As we prepared to leave, he bashfully asked for one more item; more food. Outreach supplies nutritious meals packaged by volunteers in the U.S., but each term more students attend.  Hungry students have difficulty learning. This region is stunningly beautiful but incredibly poor.

Rural Farm in Tanzania

Rural Farm in Tanzania

Among the many new friends I’ve found here is Dr. Mike Kitwaka.

Dr. Mike Kitwaka

Dr. Mike Kitwaka

Mike is the Board Chairman of Outreach International Tanzania.  Mike grew up in this village and remembers when zebras, leopards, and cheetahs roamed the countryside. A veterinarian, Mike speaks softly but carries great authority and wisdom when he says,  “The students, they are hungry to eat and hungry to learn and by learning they will make sure their children do not go hungry.”

I was invited with Floyd and Kathy Hammer- the founders of Outreach- into the home of Dr. Parseko V. Kone, Regional Commissioner of Singida.
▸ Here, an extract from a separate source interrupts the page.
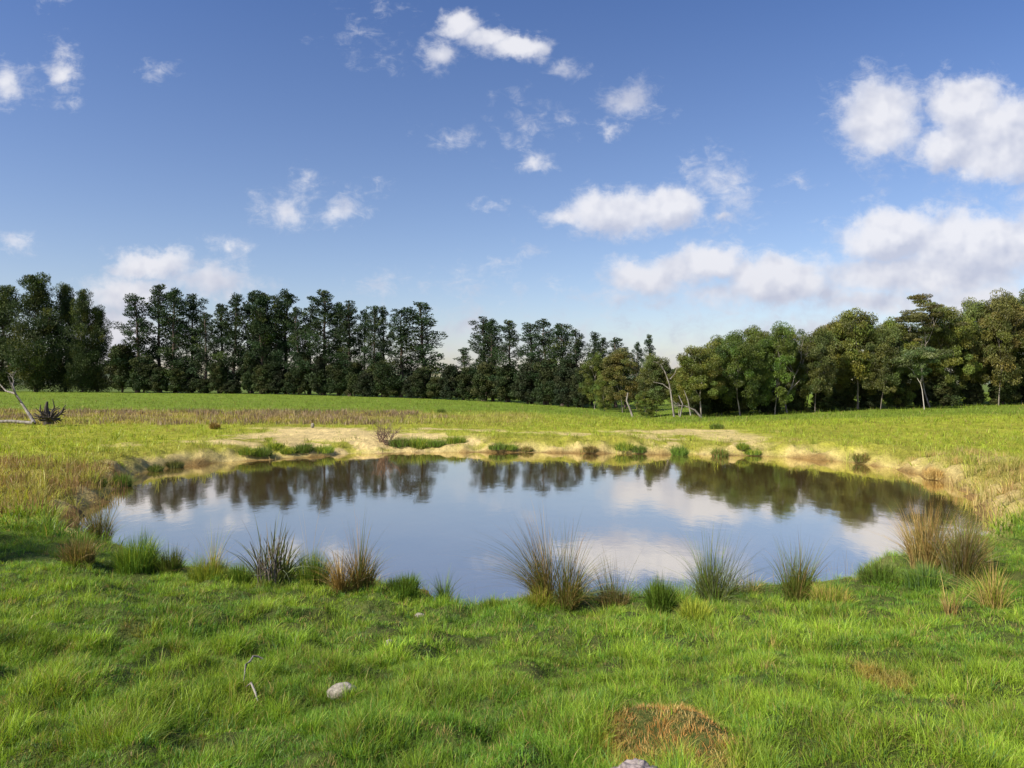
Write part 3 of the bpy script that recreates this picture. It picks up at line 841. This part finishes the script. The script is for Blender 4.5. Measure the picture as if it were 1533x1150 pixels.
def make_pine(seed, h=20., R=2.7, dense=False, nb=62, base=.10, col=(.026, .050, .020)):
    r_ = np.random.default_rng(seed)
    T = Acc(); C = Acc()
    tp = bend_trunk(h*.96, r_)
    tt = np.linspace(0, 1, len(tp))
    tube(T, tp, np.interp(tt, [0, .08, 1], [.40, .28, .04])*h/20, 8)
    at_ = lambda t: np.array([np.interp(t, tt, tp[:, k]) for k in range(3)])
    ph = r_.uniform(0, 9); pj = r_.uniform(-.16, .16, 8); tipw = r_.uniform(.1, .42)
    col = np.array(col)
    for k in range(nb):
        t = base+(1-base)*((k+r_.uniform(-.4, .6))/nb)
        t = min(max(t, base), .985)
        if dense: prof = R*(1-.80*max(0, (t-.30)/.70)**1.6)*(.8 if t < .15 else 1)*(1+.18*sin(t*17+seed)+.10*sin(t*31+seed*2))
        else:
            prof = R*np.interp(t, [0, .12, .30, .45, .62, .80, .93, 1], np.array([.75, 1.0, 1.05, .80, .86, .76, .55, .0])+pj*np.array([1, 1, 1, 1, 1, 1, .8, 0])+np.array([0]*7+[tipw]))
        prof *= .78+.34*sin(ph+t*21)*.6+r_.uniform(-.12, .22)
        a = k*2.399+r_.uniform(-1.2, 1.2)
        rr = prof*r_.uniform(.45, 1.12)
        p0 = at_(max(t-.05-.02*r_.random(), .03))
        p1 = at_(t)+np.array([cos(a)*rr, sin(a)*rr, rr*r_.uniform(-.05, .30)])
        mid = (p0+p1)/2+np.array([0, 0, -.12*rr])
        tube(T, [p0, mid, p1], [.07*h/20+.02, .05, .02], 4, cap=False)
        cr = r_.uniform(.6, 1.25)*(R/2.7)**.6*(.8 if t > .85 else 1)*(1.2 if t < .35 else 1)
        if dense: cr *= r_.uniform(.85, 1.45)
        cv = col*r_.uniform(.75, 1.35)*np.array([r_.uniform(.9, 1.25), 1, r_.uniform(.8, 1.1)])
        if r_.random() < (.25 if dense else .10): cv = cv*np.array([2.0, 1.6, 1.0])
        subs = [(p1, cr, 100)]
        subs.append((lerp(p0, p1, .55)+r_.normal(0, .15, 3), cr*.8, 60))
        if r_.random() < .5: subs.append((p1+r_.normal(0, cr*.6, 3)*np.array([1, 1, .5]), cr*.6, 50))
        for (c_, rad, nn) in subs:
            q, d = clump_pts(int(nn*1.25*max(rad, .5)**1.4+10), c_, rad, r_, .72)
            d = d*.8+np.array([0, 0, .5])
            leaves(C, q, .42*(h/20)**.3, .13, cv*r_.uniform(.8, 1.2, (len(q), 1)), r_, d+r_.normal(0, .4, d.shape))
    return T, C

def make_bush(seed, h=8., R=3.2, col=(.040, .062, .022), n=80, leaf=(.40, .17), nl=230):
    """broad bushy tree clothed to the ground"""
    r_ = np.random.default_rng(seed); T = Acc(); C = Acc(); col = np.array(col)
    tp = bend_trunk(h*.8, r_, wob=.5)
    tube(T, tp, np.linspace(.22, .05, len(tp)), 7)
    for k in range(n):
        t = .12+.86*(k+.5)/n
        prof = R*math.sqrt(max(.04, 1-((t-.42)/.60)**2))*r_.uniform(.55, 1.05)
        a = k*2.399+r_.uniform(-.4, .4)
        rr = prof*r_.uniform(.45, 1)
        c_ = np.array([cos(a)*rr, sin(a)*rr, t*h])
        p0 = np.array([np.interp(t*.7, np.linspace(0, .8, len(tp)), tp[:, k2]) for k2 in range(3)])
        if k % 2 == 0: tube(T, [p0, lerp(p0, c_, .5)-[0, 0, .15], c_], [.06, .04, .015], 4, cap=False)
        cr = r_.uniform(.6, 1.15)*R/3.2
        cv = col*r_.uniform(.7, 1.4)*np.array([r_.uniform(.85, 1.3), 1, r_.uniform(.8, 1.1)])
        q, d = clump_pts(int(nl*cr), c_, cr, r_, .75)
        leaves(C, q, leaf[0], leaf[1], cv*r_.uniform(.75, 1.25, (len(q), 1)), r_)
    return T, C

def make_gum(seed, h=11., R=3.0, col=(.060, .078, .026), fork=.28, dens=1.0, low=.25, flat=.72, ncl=3.6, tr=.17, leaf=(.24, .08), open_top=False):
    """eucalypt or wattle: forked pale limbs carrying separate leafy clumps"""
    r_ = np.random.default_rng(seed); T = Acc(); C = Acc(); col = np.array(col)
    ends = []
    def limb(p, d, L, rad, lvl):
        n = 4; pts = [p]; q = p.copy(); dd = d.copy()
        for i in range(n):
            dd = dd+r_.normal(0, .13, 3)+np.array([0, 0, .05]); dd /= np.linalg.norm(dd)
            q = q+dd*L/n; pts.append(q.copy())
        tube(T, pts, np.linspace(rad, rad*.6, n+1), 7 if lvl == 0 else 5, cap=False)
        if lvl >= 1: ends.append((pts[-2], lvl))
        if lvl >= 3 or L < .5:
            ends.append((q, lvl)); return
        k = r_.integers(2, 4) if lvl else r_.integers(3, 5)
        a0 = r_.uniform(0, 2*pi)
        for j in range(k):
            a = a0+j*2*pi/k+r_.uniform(-.4, .4)
            out = np.array([cos(a), sin(a), 0])
            sp = r_.uniform(.45, .95) if lvl else r_.uniform(.35, .75)
            nd = dd*1.0+out*sp; nd /= np.linalg.norm(nd)
            limb(q, nd, L*r_.uniform(.62, .85) if lvl else h*r_.uniform(.24, .34), rad*.58, lvl+1)
    limb(np.zeros(3), np.array([r_.normal(0, .08), r_.normal(0, .08), 1]), h*fork, tr, 0)
    E = np.array([e for e, _ in ends])
    # scale to the wanted height and width
    sc = np.array([R*.82/max(1e-3, np.percentile(np.hypot(E[:, 0], E[:, 1]), 92)), 0, h*.94/E[:, 2].max()]); sc[1] = sc[0]
    T.v = [v*np.where(np.ones((len(v), 1)), sc, 1)*1.0 for v in T.v]
    E = E*sc
    cl = [(e, r_.uniform(.6, 1.1)) for e in E]
    for k in range(int(26*ncl)):        # foliage hanging on the outside of the crown, lower down
        t = r_.uniform(low, .8); a = r_.uniform(0, 2*pi)
        rr = R*math.sqrt(max(.1, 1-((t-.55)/.60)**2))*r_.uniform(.55, .95)
        cl.append((np.array([cos(a)*rr, sin(a)*rr, t*h]), r_.uniform(.5, .9)))
    for (e, cr) in cl:
        cr *= R/3.0 if R < 3 else 1
        cv = col*r_.uniform(.6, 1.5)*np.array([r_.uniform(.85, 1.3), 1, r_.uniform(.75, 1.1)])
        c_ = e+r_.normal(0, .12, 3)
        q, d = clump_pts(int(330*dens*cr), c_, cr, r_, flat)
        dirs = r_.normal(size=q.shape)*.6+np.array([0, 0, -.6])+d*.5
        leaves(C, q, leaf[0], leaf[1], cv*r_.uniform(.7, 1.3, (len(q), 1)), r_, dirs)
    return T, C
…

He is one of six Commissioners appointed by the President.  He said the government of Tanzania hired 28,000 new teachers last year and plans to hire 28,000 more this year!

Watching these students sweat out the heat in long days in primitive conditions has inspired me to never stop learning, because education is the key that unlocks our destiny as a person and as a nation.